Europe’s unification processes were always based on energy, and sometimes, in the occurrences and recurrences of history, surprisingly similar symmetries appear.
On May 9th. 1950, just five years after the end of the war, the French Minister of Foreign Affairs Robert Schuman launched the idea of joining French and German coal and steel resources: this inspiration led to the creation, the following year, of the European Coal and Steel Community (ECSC) and, in 1957, to the birth of the European Economic Community.
On February 7th. 2013 Peter Altmaier and Delphine Batho, German and French Ministers of the Environment also in charge of energy, signed an agreement for the creation of the Franco-German office for renewable energy, aimed at jointly planning and implementing the ongoing energy transition.

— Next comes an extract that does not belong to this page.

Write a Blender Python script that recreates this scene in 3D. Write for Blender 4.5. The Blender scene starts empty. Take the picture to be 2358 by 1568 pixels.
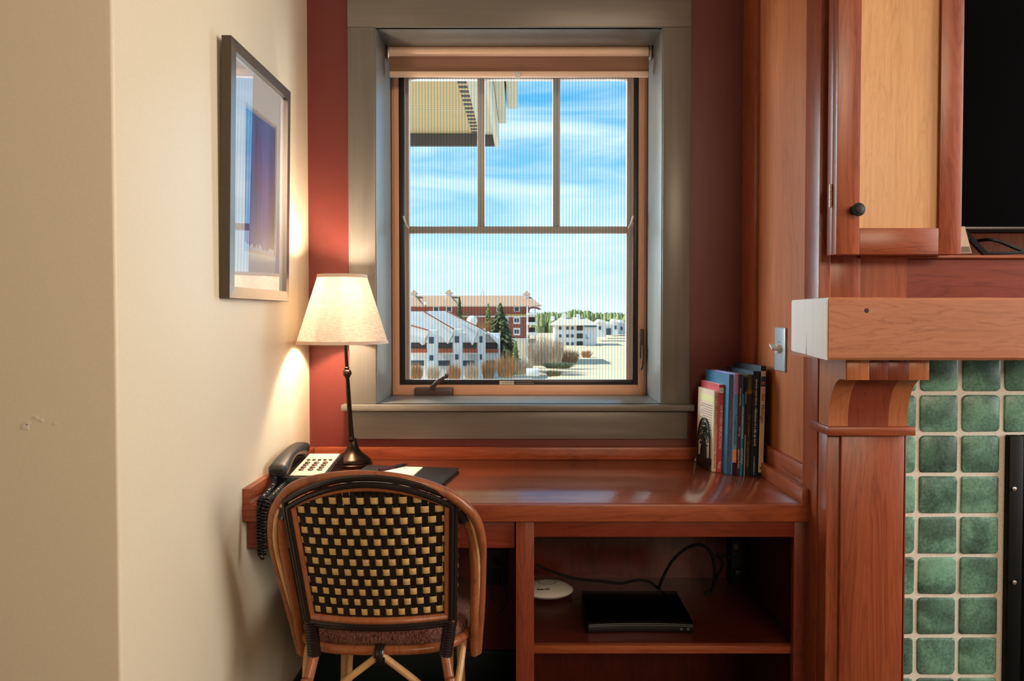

As in 1950, also this agreement is open to other European countries. If back then coal was the only energy source taken into account by international agreements, now the focus is on renewable sources. As coal had then been able to reunite countries that had recently fought in the war, today renewable energy might revitalise Europe’s integration process in a historic phase that is delicate and uncertain regarding its future.
In any case it’s a significant step towards the integration of the energy system, a sector in which European countries appear particularly disunited. Since long several organizations operating in this field, including Eurelectric, the association that reunites Europe’s electricity industries, and whose president is Enel CEO Fulvio Conti, insist upon the need and urgency of advancing towards Europe’s integration in the field of electricity. The new agreement between Germany and France could be a landmark on this path.